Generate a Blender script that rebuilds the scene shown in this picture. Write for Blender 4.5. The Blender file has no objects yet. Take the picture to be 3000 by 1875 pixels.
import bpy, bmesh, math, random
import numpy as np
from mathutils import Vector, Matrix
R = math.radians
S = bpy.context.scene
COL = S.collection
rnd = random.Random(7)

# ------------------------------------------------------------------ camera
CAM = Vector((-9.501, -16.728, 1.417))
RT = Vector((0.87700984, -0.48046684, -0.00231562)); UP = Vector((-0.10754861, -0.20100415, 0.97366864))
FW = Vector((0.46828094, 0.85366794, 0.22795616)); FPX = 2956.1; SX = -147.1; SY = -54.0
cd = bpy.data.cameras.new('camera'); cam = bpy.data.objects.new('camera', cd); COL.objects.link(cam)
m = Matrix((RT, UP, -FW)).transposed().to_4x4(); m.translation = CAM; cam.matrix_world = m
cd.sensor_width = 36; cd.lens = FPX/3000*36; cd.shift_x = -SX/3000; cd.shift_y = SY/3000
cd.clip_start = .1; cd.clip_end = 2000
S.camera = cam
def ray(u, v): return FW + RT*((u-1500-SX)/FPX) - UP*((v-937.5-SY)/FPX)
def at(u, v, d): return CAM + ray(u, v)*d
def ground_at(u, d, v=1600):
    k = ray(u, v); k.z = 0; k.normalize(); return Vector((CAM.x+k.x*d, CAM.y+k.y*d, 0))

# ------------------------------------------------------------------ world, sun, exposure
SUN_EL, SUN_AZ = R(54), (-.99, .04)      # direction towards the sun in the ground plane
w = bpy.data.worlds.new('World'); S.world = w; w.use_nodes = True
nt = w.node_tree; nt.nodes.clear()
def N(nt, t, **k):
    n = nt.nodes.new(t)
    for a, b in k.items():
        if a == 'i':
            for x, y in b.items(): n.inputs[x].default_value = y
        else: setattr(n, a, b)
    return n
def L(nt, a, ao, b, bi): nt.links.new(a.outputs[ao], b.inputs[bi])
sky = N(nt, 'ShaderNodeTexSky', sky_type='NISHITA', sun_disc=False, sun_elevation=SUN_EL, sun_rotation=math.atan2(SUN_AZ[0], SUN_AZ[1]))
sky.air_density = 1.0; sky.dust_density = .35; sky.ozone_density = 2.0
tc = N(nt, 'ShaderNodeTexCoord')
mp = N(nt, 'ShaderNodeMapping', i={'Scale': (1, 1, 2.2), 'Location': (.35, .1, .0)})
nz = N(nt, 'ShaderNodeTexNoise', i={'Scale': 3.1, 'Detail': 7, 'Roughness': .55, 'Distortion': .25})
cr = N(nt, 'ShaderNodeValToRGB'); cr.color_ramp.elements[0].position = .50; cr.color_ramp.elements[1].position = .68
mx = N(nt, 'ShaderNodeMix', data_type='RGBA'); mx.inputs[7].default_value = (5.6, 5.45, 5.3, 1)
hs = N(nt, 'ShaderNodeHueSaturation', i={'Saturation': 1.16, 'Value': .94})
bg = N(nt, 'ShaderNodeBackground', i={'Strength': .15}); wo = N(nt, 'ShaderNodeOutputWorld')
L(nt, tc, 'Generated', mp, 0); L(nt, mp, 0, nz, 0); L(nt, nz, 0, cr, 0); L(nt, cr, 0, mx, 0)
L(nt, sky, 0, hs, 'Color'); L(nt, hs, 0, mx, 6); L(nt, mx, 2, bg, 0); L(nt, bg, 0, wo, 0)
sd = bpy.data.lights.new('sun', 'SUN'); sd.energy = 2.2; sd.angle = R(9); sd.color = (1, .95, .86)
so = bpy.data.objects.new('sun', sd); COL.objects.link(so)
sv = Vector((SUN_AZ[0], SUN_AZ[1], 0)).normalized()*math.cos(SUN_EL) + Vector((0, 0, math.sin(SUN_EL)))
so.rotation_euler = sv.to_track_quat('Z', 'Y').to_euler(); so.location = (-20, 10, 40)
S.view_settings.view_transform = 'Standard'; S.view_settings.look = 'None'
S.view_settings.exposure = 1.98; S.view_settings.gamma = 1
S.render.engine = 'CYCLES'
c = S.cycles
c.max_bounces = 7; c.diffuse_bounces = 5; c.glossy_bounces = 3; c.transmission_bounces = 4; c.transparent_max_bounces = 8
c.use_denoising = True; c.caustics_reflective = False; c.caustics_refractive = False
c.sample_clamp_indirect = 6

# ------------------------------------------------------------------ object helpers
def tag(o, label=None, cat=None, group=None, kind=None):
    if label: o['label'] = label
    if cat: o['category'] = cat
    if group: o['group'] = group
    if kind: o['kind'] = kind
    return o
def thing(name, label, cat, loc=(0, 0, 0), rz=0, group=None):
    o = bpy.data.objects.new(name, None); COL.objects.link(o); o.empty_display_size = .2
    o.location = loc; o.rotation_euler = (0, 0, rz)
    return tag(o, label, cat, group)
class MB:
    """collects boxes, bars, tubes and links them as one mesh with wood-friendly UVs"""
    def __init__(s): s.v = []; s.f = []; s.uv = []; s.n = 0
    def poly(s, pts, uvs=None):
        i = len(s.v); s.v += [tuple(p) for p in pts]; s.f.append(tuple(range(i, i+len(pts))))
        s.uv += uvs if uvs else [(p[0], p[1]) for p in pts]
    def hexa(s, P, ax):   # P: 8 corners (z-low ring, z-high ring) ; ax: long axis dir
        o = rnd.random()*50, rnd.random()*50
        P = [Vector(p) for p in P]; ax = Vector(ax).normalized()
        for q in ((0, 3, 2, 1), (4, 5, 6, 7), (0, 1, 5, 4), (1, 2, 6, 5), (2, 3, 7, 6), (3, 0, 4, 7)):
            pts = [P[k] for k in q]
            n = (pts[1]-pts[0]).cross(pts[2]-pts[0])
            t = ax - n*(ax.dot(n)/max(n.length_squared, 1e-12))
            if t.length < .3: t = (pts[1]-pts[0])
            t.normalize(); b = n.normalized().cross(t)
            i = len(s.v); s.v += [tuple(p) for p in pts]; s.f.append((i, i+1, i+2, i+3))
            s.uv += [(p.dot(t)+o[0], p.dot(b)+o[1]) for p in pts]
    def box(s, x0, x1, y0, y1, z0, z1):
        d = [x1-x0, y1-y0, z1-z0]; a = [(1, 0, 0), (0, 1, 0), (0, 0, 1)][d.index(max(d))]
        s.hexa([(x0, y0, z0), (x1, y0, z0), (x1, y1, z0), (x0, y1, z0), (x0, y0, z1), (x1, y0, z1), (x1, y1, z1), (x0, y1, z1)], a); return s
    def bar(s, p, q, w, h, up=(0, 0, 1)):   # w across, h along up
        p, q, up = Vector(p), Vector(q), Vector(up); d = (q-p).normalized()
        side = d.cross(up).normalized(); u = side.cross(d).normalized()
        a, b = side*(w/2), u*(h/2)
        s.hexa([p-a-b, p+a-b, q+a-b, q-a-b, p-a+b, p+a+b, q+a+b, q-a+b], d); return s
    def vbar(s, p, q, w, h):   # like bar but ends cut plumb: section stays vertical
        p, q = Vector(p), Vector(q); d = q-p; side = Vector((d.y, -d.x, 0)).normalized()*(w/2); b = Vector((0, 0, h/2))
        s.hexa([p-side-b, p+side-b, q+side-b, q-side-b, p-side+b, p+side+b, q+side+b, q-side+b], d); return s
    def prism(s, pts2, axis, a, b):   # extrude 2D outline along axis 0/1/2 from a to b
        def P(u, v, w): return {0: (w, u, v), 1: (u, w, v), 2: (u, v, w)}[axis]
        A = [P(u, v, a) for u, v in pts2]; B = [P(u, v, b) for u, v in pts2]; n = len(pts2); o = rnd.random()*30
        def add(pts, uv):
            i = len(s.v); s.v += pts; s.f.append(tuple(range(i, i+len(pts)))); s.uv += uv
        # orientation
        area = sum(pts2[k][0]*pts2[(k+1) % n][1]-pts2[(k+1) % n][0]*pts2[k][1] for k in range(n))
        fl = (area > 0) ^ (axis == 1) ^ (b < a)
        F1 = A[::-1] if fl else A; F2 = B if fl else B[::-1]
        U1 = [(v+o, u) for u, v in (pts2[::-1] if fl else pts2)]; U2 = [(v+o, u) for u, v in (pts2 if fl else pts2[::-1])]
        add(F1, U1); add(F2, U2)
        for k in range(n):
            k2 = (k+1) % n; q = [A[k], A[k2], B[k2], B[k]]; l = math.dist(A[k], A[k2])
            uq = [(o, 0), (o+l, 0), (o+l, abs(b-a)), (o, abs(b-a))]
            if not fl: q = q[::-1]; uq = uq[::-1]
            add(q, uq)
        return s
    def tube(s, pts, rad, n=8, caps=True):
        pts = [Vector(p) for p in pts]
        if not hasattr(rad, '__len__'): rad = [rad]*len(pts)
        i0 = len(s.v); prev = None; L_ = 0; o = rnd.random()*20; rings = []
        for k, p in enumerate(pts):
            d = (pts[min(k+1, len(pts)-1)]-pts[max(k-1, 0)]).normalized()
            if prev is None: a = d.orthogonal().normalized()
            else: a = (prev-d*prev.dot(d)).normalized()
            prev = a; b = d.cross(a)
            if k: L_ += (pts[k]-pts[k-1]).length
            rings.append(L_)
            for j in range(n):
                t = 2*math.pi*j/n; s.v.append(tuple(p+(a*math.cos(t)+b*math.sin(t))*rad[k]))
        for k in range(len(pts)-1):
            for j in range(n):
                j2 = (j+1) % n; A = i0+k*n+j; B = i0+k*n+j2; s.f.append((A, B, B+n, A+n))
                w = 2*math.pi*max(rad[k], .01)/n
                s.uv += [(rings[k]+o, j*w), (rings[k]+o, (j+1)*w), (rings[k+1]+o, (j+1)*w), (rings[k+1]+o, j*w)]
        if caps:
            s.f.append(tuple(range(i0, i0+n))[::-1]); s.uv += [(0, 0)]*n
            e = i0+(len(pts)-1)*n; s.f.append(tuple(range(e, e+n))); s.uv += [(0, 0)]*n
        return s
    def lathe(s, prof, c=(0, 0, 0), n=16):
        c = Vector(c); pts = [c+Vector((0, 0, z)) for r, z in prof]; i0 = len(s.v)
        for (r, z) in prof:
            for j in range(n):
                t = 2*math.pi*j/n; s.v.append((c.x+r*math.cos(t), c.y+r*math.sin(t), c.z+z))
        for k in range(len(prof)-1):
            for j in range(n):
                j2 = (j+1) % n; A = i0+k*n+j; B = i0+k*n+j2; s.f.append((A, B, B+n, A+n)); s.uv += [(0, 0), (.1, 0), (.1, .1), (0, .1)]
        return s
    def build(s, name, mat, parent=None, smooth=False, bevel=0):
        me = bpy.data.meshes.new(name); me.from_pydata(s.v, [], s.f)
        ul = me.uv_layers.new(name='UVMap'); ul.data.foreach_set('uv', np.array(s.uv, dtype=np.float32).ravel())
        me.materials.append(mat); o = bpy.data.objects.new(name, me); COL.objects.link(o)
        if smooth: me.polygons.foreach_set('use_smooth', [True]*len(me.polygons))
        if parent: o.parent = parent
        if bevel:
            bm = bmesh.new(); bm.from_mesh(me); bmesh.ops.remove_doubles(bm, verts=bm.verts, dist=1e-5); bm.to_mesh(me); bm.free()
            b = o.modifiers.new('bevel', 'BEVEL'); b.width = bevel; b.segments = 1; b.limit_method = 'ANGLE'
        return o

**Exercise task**
Return exactly the leading lines of the listing, stopping after the line in which "k = ray(u, v);" occurs.

**Solution to this task**
Generate a Blender script that rebuilds the scene shown in this picture. Write for Blender 4.5. The Blender file has no objects yet. Take the picture to be 3000 by 1875 pixels.
import bpy, bmesh, math, random
import numpy as np
from mathutils import Vector, Matrix
R = math.radians
S = bpy.context.scene
COL = S.collection
rnd = random.Random(7)

# ------------------------------------------------------------------ camera
CAM = Vector((-9.501, -16.728, 1.417))
RT = Vector((0.87700984, -0.48046684, -0.00231562)); UP = Vector((-0.10754861, -0.20100415, 0.97366864))
FW = Vector((0.46828094, 0.85366794, 0.22795616)); FPX = 2956.1; SX = -147.1; SY = -54.0
cd = bpy.data.cameras.new('camera'); cam = bpy.data.objects.new('camera', cd); COL.objects.link(cam)
m = Matrix((RT, UP, -FW)).transposed().to_4x4(); m.translation = CAM; cam.matrix_world = m
cd.sensor_width = 36; cd.lens = FPX/3000*36; cd.shift_x = -SX/3000; cd.shift_y = SY/3000
cd.clip_start = .1; cd.clip_end = 2000
S.camera = cam
def ray(u, v): return FW + RT*((u-1500-SX)/FPX) - UP*((v-937.5-SY)/FPX)
def at(u, v, d): return CAM + ray(u, v)*d
def ground_at(u, d, v=1600):
    k = ray(u, v); k.z = 0; k.normalize(); return Vector((CAM.x+k.x*d, CAM.y+k.y*d, 0))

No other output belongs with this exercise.